DEBBIE ELLIOTT, host:
On this Martin Luther King day weekend, we note the death of a key member of Dr. King's inner circle. Dora McDonald, his personal assistant, was known to few outside the civil rights movement, but she was an invaluable asset to the man who became the face of black America's battle for equal rights.
NPR's Allison Keyes reports.
ALLISON KEYES: Dora McDonald became Dr. King's personal secretary in 1960. She once said it was a 24 hour a day, seven day a week job, but there was never a time she regretted what she was doing.
Mr. ANDREW YOUNG (Former United Nations Ambassador): She sort of organized his office and typed all his speeches and answered all his letters and basically managed his life.
KEYES: Former United Nations Ambassador and Congressman Andrew Young worked with King and knew McDonald very well. Young says McDonald was a total assistant, the kind that pays your bills, packs your bags and even offers discrete criticism when needed.
Mr. YOUNG: She never gave advice, but she'd always read something back to him and say, now, is this what you really mean to say? And he would usually take that as a clue. No, I can say that better than that.

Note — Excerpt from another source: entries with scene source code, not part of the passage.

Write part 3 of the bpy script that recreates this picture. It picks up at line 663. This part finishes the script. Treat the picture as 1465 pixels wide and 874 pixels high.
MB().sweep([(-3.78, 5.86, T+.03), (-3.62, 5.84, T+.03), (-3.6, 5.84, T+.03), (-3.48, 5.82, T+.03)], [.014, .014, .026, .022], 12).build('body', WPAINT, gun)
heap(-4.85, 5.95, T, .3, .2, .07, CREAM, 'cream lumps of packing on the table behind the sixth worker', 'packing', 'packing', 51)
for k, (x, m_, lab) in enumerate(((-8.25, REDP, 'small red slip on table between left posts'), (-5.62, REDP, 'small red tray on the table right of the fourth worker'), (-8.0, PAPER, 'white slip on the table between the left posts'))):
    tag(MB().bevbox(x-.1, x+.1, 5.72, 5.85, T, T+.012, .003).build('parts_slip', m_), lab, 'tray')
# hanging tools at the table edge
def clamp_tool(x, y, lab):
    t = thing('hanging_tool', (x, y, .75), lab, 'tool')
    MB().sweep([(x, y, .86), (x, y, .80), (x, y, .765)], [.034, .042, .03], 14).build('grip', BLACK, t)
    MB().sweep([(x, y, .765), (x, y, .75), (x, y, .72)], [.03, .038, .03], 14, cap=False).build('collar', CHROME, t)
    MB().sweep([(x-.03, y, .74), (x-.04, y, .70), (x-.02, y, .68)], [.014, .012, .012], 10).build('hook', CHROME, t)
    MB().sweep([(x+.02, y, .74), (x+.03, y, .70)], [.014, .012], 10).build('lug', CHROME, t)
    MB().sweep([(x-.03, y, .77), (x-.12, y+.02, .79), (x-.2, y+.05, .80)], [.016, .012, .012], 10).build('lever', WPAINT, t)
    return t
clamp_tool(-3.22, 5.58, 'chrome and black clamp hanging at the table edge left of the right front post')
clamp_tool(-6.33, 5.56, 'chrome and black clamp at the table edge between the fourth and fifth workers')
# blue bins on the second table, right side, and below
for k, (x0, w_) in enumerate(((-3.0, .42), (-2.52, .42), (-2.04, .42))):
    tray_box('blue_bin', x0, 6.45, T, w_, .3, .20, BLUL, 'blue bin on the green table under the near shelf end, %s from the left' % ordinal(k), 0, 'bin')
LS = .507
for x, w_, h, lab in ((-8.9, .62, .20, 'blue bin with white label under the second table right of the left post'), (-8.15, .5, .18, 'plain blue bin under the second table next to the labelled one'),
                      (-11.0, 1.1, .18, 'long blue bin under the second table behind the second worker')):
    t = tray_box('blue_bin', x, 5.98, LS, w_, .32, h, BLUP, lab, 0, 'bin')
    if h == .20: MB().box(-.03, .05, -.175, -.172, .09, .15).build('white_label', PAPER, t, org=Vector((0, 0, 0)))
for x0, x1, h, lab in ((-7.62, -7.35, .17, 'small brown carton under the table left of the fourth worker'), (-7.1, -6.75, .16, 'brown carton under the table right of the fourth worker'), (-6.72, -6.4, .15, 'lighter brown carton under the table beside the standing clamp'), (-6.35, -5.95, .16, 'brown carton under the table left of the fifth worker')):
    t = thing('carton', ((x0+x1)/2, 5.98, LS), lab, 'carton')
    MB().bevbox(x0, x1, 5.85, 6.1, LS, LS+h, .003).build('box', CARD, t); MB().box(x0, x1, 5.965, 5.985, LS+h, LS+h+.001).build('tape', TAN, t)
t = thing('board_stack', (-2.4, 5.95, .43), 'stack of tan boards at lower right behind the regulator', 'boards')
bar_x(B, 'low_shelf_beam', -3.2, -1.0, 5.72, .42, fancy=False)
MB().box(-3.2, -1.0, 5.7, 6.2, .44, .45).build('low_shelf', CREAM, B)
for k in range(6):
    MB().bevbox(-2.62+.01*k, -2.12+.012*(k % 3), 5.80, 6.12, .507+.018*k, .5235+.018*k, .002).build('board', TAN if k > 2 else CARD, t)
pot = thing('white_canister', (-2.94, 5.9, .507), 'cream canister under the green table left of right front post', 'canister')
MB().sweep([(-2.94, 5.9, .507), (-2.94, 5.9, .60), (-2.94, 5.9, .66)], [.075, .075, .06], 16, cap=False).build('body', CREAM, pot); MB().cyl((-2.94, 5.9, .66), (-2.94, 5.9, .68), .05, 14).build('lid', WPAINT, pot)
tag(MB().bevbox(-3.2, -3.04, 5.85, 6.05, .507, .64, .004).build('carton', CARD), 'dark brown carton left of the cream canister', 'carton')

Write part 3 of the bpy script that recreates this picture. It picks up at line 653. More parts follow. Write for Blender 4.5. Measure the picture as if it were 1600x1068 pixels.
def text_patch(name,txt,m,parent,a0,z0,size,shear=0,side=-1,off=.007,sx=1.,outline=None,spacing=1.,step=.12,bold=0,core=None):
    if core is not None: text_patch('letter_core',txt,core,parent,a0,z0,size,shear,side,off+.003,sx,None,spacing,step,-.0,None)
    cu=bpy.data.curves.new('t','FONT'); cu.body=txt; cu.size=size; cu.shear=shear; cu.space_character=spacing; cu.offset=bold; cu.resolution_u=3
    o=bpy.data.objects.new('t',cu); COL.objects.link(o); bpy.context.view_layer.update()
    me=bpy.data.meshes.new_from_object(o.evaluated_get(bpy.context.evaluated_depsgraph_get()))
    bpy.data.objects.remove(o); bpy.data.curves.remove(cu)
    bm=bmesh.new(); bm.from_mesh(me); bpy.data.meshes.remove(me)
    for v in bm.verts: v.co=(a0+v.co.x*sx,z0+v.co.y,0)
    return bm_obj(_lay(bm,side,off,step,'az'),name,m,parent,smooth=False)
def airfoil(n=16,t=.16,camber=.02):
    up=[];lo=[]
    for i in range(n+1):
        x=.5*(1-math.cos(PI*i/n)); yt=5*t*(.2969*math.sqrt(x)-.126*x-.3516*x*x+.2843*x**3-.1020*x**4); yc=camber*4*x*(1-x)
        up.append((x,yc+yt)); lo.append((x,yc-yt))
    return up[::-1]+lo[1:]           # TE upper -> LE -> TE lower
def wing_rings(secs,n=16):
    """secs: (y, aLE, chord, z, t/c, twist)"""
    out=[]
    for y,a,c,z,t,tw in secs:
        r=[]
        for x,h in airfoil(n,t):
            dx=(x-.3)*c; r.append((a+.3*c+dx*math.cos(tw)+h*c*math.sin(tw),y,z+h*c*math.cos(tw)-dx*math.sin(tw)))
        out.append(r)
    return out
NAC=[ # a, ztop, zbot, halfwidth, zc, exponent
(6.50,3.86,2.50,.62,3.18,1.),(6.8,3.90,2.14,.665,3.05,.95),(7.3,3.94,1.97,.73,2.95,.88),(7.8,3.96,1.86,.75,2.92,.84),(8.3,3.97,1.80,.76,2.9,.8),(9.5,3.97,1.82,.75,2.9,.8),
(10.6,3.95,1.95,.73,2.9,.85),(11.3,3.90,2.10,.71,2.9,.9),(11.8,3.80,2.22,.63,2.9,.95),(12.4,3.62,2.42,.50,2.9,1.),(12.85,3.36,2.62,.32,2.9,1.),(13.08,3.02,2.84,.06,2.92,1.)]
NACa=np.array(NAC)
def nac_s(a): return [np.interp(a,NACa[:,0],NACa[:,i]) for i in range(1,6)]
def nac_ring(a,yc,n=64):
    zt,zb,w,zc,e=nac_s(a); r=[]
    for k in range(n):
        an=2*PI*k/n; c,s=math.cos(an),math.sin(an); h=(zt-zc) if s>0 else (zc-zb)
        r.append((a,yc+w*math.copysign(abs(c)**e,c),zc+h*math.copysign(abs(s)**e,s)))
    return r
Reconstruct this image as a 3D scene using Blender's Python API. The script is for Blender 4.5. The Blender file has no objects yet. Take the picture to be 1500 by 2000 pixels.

KEYES: Dora McDonald was born July 16th, 1925 in Greeleyville, South Carolina. Andrew Young says McDonald reminds him in some ways of King's late wife, Coretta Scott King.
Mr. YOUNG: These were strong, rural women who took life as it came and mastered it, but never complained.
KEYES: Reverend Fred Shuttlesworth, who helped organize the Southern Christian Leadership Conference, says Dora McDonald was extremely loyal to Dr. King, but unassuming.
Reverend FRED SHUTTLESWORTH (Southern Christian Leadership Conference): I thought she was one of the most humble and meek people I ever met at that time.
KEYES: Shuttlesworth is saddened by news of the death of yet another civil rights pioneer.
Rev. SHUTTLESWORTH: They (unintelligible) people who broke the barriers down for (unintelligible) must be leaving I guess, pretty soon, one by one.
KEYES: McDonald never married or had children, and for a long while, she was so devastated by King's death that she was unable to watch television footage of him. They were so close, McDonald has said King told her things he didn't even tell his wife. Young says McDonald often gave King a sounding board.
Mr. YOUNG: There were very few people he could confide in. She was always there, whenever there were doubts and questions and anxieties. Quite often, you don't want to burden your with those kinds of things.
KEYES: McDonald finally recorded some of her memoirs in a new book, "Sharing the Dream: Martin Luther King, Jr., the Movement and Me." She writes: After I got into my job and what I was doing, I never wanted to be doing anything else. Andrew Young says the enormous sacrifices of women like McDonald, young, often single and dedicated, made it possible for many civil rights organizations to work, because they managed the business and family lives of the leaders. McDonald, he says, was indispensable.
Mr. YOUNG: I can't think of the preacher's name, but he used to talk about the saints of rank and file without which the kingdom would not move, and you know, saint is a good term because she totally gave her life to this movement.